10:49 - Gators' defense kicks it up a notch. Low field goal attempt by Oklahome denied by Florida's special teams. Oklahoma looks oh-so-gross right now.

10:51 - Murphy returns to field, breaks self again, returns to sidelines. On own power.

10:52 - Truth be told by sideline reporter Chris Myers, saying Murphy has cramping issues. It's 70 in Miami. Cramps should not exist.

10:53 - Oklahoma defensive player goes down, also appearing to have a cramping issue.

10:53 - I have cramps.

10:54 - All in attendance at Pro Player Stadium go down due to cramping problems.

10:55 - Tebow gets caught from behind, falls short of first down marker, Florida is forced to punt. Media calls timeout due to more cramping.

10:56 - American Idol preview airs, making me and millions of other viewers sick to their stomachs.
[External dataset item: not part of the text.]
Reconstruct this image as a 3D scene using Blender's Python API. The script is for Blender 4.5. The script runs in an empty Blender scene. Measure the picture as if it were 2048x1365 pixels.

10:57 - Strange U.S. Cellular commercial airs. Leather back seats to car, movie theater chairs, and old jeans are getting blasted by some creep show's voiceover.

10:59 - Start of 4th quarter. Loud crunching sounds during Oklahoma's punt return reminds me of the good days in high school.

11:00 - Replay of Ohio State's embarrassment from 2006 brings a smile to my face.

11:01 - Confusion in that I cannot tell if I'm watching Chris Brown, Chris Brown from the Houston Texans, Chris Brown the R&B artist, or Adrian Peterson.

11:03 - I awake my father so he can deliver to Detroit in the early morning hours.

11:05 - Cat jumps on lap, forces me to take him outside in 10 degree weather and punt him over a fence.

11:06 - Cat returns, demands attention.

11:10 - Percy Harvin looks like he's fine, decides to make consecutive big run plays.

11:11 - Heisman Trophy Sam Bradford of Oklahoma suggests to head coach Bob Stoops to fold up shop and go home.

11:14 - After commercial break, Percy Harvin is seen on sidelines, pissed off at Oklahoma defensive back for not letting go after the play was over.

11:15 - Tebow appears confused, throws ball away on consecutive plays, forcing Florida to settle for another field goal. 17-7 Gators.

11:18 - My ears turn as I hear Denis Leary's voice. Instantly, I buy his latest masterpiece, Why We Suck on Amazon.

11:24 - After much consideration, I decide that liveblogging is for tools. However, fans of Oklahoma and Florida are tools as well.

1 comment:

  1. I didn't even watch the game between the Gators and Sooners. I found out that it was a real waste of time anyway. I still would like to see a playoff. Allowing for teams like Utah and USC to have an opportunity to play in the big game.